__What you are asked to do__:
Reproduce exactly the lines from the one containing "Keep writing the" down to the one containing "tag(wi, 'pale wall", including both of those lines, and nothing else.

Scenes as source code
☆ ☆ ☆
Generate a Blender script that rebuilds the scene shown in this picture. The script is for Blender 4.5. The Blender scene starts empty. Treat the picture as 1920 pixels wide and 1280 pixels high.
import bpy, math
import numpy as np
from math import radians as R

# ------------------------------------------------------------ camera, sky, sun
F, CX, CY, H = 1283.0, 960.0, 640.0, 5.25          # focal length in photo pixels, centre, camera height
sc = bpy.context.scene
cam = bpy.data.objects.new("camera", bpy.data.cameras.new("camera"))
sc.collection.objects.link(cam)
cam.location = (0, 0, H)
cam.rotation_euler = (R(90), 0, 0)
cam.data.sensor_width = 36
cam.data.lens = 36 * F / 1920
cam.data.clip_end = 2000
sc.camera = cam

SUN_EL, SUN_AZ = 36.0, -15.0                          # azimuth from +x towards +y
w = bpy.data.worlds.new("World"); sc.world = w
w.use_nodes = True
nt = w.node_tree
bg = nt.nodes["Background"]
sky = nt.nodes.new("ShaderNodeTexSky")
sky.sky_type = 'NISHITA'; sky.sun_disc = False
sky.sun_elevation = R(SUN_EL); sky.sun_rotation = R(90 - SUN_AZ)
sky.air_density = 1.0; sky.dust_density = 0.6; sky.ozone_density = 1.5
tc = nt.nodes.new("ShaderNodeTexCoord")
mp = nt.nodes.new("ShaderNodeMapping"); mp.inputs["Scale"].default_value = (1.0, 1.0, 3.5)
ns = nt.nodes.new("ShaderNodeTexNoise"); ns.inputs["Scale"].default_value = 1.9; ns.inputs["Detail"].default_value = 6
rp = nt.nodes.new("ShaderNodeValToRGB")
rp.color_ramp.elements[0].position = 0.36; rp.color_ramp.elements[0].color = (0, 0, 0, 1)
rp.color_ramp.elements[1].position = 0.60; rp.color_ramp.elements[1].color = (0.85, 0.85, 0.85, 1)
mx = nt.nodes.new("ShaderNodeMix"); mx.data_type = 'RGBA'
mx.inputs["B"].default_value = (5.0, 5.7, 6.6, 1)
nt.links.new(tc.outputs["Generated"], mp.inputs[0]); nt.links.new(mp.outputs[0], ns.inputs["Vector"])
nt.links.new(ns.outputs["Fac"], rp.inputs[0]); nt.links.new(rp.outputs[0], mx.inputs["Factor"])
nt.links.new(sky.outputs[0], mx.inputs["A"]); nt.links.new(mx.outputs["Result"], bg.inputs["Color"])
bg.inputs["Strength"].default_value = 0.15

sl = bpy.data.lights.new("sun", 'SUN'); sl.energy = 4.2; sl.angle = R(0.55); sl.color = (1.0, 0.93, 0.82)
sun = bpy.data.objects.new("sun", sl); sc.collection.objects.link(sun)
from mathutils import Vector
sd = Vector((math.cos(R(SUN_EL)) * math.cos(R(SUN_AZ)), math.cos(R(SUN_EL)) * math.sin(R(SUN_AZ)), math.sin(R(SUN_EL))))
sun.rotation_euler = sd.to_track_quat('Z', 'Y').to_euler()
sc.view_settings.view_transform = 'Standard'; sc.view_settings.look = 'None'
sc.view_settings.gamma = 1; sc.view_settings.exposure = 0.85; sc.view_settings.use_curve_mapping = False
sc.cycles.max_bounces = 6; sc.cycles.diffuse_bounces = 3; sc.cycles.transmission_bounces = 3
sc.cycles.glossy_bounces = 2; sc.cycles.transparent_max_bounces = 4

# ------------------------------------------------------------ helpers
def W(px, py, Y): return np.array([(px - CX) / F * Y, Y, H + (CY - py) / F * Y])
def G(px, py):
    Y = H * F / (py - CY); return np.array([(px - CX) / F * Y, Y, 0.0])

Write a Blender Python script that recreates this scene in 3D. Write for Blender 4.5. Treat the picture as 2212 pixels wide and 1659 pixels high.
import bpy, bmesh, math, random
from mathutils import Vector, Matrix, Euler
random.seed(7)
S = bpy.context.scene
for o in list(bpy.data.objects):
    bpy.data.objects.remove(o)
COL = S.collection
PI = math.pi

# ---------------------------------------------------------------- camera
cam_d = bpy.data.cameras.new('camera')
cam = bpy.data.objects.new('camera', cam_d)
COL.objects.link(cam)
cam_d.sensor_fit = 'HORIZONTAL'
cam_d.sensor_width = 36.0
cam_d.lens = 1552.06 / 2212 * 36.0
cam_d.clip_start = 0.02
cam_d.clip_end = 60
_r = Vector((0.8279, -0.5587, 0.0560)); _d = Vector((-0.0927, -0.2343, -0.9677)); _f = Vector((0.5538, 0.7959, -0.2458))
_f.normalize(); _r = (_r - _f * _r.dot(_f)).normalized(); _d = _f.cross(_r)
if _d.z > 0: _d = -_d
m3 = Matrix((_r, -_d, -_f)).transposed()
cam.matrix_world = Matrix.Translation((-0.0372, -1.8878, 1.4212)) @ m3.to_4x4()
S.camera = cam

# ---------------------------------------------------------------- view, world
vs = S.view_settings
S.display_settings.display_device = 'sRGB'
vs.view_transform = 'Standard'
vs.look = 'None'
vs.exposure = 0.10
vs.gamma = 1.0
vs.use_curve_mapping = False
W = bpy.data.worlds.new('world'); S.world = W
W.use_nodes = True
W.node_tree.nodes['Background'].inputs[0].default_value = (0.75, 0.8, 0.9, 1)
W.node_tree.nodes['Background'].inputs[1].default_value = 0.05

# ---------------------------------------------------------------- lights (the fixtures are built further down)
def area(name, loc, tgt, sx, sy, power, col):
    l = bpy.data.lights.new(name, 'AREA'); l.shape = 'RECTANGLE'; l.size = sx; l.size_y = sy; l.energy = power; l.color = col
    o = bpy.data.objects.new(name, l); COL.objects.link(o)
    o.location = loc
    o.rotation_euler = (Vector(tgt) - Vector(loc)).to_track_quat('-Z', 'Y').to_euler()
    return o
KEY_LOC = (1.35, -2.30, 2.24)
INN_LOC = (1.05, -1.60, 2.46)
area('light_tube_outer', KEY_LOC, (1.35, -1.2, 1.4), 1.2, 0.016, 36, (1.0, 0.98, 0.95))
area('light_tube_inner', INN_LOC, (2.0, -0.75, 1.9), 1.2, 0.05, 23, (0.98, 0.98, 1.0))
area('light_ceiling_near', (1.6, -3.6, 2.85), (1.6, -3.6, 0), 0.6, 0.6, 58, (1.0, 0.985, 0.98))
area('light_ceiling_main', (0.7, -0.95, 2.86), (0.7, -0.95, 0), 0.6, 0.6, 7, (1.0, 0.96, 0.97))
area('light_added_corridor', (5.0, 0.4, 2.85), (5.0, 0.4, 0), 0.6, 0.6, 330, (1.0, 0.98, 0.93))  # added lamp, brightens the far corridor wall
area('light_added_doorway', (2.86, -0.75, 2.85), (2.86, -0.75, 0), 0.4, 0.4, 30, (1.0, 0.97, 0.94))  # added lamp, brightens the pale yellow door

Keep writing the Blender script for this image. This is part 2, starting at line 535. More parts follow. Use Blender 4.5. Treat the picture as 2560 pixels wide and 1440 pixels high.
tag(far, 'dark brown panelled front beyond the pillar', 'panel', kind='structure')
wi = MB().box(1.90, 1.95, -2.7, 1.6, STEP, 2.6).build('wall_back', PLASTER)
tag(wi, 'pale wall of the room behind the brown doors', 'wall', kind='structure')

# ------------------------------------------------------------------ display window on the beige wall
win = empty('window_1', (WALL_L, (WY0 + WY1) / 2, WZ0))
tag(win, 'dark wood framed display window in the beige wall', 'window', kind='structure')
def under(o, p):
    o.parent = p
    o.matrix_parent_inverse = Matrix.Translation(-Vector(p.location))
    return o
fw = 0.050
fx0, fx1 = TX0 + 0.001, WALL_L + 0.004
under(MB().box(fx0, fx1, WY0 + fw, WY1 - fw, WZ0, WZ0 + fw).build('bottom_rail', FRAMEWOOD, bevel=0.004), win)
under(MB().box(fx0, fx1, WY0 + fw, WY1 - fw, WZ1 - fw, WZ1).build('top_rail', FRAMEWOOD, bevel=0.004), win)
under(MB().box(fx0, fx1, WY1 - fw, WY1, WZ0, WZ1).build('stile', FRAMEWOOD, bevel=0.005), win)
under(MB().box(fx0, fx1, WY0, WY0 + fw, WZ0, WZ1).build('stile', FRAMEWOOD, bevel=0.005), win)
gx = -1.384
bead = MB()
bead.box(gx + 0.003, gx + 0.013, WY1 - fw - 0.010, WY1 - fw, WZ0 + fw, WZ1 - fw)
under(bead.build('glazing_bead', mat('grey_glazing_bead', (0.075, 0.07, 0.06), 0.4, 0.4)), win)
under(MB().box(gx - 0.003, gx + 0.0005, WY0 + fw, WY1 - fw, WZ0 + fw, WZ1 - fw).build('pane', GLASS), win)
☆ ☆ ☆
__Task response__:
Keep writing the Blender script for this image. This is part 2, starting at line 535. More parts follow. Use Blender 4.5. Treat the picture as 2560 pixels wide and 1440 pixels high.
tag(far, 'dark brown panelled front beyond the pillar', 'panel', kind='structure')
wi = MB().box(1.90, 1.95, -2.7, 1.6, STEP, 2.6).build('wall_back', PLASTER)
tag(wi, 'pale wall of the room behind the brown doors', 'wall', kind='structure')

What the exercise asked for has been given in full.